### [What the task asks]
Begin with the first line of the listing and quote every line through the one containing "cam_data.clip_start = 0.05;"; give only those lines.
── Dataset content ──
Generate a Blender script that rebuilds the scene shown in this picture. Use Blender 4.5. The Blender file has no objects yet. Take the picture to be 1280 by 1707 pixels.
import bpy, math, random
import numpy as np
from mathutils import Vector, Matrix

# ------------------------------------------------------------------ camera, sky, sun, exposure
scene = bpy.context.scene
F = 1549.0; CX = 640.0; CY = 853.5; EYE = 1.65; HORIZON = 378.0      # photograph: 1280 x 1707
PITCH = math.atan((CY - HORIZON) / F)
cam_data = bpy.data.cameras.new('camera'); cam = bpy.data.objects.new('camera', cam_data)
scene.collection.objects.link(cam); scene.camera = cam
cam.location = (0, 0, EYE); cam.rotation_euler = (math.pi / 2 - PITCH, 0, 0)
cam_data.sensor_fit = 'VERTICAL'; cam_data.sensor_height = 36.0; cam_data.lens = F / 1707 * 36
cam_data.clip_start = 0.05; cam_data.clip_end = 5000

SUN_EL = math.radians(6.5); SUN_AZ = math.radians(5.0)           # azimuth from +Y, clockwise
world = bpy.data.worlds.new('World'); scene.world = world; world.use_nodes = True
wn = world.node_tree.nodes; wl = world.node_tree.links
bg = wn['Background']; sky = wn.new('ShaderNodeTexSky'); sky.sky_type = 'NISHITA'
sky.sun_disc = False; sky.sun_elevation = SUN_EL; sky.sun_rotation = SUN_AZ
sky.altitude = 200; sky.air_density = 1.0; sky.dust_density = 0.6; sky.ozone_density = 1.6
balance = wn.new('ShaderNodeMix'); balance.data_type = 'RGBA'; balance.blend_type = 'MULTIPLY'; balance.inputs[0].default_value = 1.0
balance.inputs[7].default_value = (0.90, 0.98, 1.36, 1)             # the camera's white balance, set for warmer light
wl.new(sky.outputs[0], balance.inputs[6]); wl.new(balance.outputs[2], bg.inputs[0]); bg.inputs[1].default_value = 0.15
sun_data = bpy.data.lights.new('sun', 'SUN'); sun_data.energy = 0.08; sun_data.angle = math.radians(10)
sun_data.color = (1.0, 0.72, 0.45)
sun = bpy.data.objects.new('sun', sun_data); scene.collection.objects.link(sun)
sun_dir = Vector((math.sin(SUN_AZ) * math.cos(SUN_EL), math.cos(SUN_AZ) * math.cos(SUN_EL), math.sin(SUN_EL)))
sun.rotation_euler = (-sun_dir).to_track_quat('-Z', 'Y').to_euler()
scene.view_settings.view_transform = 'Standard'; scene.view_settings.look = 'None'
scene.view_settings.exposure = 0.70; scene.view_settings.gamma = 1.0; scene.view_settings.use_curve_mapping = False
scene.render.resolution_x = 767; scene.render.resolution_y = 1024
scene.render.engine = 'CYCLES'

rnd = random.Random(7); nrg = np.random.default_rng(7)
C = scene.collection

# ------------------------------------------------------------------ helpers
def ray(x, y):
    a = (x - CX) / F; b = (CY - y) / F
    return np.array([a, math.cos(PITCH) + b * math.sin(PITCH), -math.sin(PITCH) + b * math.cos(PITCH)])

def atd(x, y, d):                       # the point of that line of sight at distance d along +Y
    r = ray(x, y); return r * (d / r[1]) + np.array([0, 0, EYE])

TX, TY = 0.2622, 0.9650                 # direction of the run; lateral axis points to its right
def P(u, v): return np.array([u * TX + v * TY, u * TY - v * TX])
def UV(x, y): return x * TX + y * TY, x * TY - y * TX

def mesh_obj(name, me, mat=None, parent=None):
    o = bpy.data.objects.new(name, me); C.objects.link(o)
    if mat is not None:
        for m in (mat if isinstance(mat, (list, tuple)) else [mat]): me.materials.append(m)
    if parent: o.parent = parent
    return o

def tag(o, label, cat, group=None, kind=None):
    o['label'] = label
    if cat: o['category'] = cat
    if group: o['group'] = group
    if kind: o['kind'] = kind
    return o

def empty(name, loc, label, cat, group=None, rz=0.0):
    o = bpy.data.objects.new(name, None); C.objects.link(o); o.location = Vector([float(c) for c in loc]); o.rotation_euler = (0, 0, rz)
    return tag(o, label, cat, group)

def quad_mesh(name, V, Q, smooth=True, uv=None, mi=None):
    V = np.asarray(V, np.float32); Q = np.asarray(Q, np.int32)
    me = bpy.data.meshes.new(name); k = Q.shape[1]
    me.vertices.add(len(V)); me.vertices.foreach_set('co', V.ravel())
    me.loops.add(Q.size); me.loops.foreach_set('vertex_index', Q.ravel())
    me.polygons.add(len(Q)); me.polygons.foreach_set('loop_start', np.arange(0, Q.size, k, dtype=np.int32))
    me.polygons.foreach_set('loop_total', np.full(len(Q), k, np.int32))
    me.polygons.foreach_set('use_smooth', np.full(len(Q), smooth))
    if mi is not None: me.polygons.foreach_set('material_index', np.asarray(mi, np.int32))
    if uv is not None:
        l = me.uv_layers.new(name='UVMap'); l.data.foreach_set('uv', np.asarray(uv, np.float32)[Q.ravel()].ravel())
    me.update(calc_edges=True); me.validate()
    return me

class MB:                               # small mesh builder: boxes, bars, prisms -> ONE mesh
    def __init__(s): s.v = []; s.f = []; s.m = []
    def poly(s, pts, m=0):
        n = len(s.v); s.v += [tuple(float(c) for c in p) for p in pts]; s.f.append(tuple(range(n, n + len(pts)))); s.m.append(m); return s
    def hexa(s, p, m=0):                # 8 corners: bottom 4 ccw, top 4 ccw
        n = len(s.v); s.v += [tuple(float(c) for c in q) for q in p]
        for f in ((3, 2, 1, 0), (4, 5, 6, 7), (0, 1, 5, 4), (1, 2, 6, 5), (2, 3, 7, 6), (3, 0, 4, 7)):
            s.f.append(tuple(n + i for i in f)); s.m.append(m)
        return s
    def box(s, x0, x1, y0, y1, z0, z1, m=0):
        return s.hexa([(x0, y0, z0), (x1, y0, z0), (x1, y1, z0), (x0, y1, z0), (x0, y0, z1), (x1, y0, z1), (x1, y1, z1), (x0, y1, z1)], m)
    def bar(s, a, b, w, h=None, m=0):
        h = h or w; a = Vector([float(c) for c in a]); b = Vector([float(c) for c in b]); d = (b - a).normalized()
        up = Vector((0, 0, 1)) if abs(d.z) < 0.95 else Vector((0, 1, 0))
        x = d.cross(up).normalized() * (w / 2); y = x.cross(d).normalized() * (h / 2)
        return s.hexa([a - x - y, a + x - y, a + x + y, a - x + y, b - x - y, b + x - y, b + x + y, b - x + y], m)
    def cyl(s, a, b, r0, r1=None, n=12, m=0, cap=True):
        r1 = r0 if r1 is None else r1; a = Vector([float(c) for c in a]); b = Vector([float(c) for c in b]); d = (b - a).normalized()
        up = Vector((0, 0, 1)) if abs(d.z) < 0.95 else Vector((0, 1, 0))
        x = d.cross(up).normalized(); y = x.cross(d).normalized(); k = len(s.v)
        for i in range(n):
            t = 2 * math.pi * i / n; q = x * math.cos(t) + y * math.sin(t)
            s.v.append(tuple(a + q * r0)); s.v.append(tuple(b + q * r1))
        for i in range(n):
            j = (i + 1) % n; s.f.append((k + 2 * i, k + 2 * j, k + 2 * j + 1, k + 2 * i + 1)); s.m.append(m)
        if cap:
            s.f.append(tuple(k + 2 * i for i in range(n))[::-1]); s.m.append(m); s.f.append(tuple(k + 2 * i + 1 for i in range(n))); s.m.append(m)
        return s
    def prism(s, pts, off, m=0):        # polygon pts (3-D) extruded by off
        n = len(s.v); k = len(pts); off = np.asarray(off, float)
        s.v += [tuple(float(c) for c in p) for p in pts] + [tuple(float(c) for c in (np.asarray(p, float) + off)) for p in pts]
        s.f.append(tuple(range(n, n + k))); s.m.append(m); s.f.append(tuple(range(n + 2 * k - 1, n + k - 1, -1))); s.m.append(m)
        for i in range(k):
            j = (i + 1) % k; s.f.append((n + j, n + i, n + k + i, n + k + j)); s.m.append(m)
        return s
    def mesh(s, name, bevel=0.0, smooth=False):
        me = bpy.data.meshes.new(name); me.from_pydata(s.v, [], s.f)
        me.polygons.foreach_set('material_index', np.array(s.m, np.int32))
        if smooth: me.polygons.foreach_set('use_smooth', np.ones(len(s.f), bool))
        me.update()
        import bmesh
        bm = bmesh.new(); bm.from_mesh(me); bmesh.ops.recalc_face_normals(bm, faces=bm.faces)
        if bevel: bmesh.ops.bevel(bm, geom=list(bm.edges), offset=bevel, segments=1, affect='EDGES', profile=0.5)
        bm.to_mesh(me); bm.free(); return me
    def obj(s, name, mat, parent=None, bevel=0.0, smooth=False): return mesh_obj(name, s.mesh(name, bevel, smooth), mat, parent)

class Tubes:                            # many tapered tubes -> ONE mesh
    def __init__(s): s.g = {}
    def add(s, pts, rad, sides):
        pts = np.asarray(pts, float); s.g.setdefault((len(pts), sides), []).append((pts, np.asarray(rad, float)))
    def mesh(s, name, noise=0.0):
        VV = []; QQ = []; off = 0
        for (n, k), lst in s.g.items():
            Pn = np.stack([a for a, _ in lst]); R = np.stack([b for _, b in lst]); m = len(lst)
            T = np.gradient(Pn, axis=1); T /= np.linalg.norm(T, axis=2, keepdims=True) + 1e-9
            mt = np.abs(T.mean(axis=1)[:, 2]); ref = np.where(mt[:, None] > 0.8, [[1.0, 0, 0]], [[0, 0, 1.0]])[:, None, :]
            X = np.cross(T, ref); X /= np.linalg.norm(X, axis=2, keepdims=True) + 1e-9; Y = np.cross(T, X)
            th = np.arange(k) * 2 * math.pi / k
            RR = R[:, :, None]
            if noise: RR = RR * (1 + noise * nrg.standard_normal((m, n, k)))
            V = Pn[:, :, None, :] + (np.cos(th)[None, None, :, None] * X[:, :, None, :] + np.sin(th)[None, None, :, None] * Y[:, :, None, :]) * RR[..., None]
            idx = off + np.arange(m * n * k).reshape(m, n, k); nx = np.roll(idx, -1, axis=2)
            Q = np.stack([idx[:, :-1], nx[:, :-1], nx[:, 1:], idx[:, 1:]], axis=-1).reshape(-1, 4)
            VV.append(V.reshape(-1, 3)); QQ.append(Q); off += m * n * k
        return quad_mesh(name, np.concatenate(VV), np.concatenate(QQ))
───
### [Solution below]
Generate a Blender script that rebuilds the scene shown in this picture. Use Blender 4.5. The Blender file has no objects yet. Take the picture to be 1280 by 1707 pixels.
import bpy, math, random
import numpy as np
from mathutils import Vector, Matrix

# ------------------------------------------------------------------ camera, sky, sun, exposure
scene = bpy.context.scene
F = 1549.0; CX = 640.0; CY = 853.5; EYE = 1.65; HORIZON = 378.0      # photograph: 1280 x 1707
PITCH = math.atan((CY - HORIZON) / F)
cam_data = bpy.data.cameras.new('camera'); cam = bpy.data.objects.new('camera', cam_data)
scene.collection.objects.link(cam); scene.camera = cam
cam.location = (0, 0, EYE); cam.rotation_euler = (math.pi / 2 - PITCH, 0, 0)
cam_data.sensor_fit = 'VERTICAL'; cam_data.sensor_height = 36.0; cam_data.lens = F / 1707 * 36
cam_data.clip_start = 0.05; cam_data.clip_end = 5000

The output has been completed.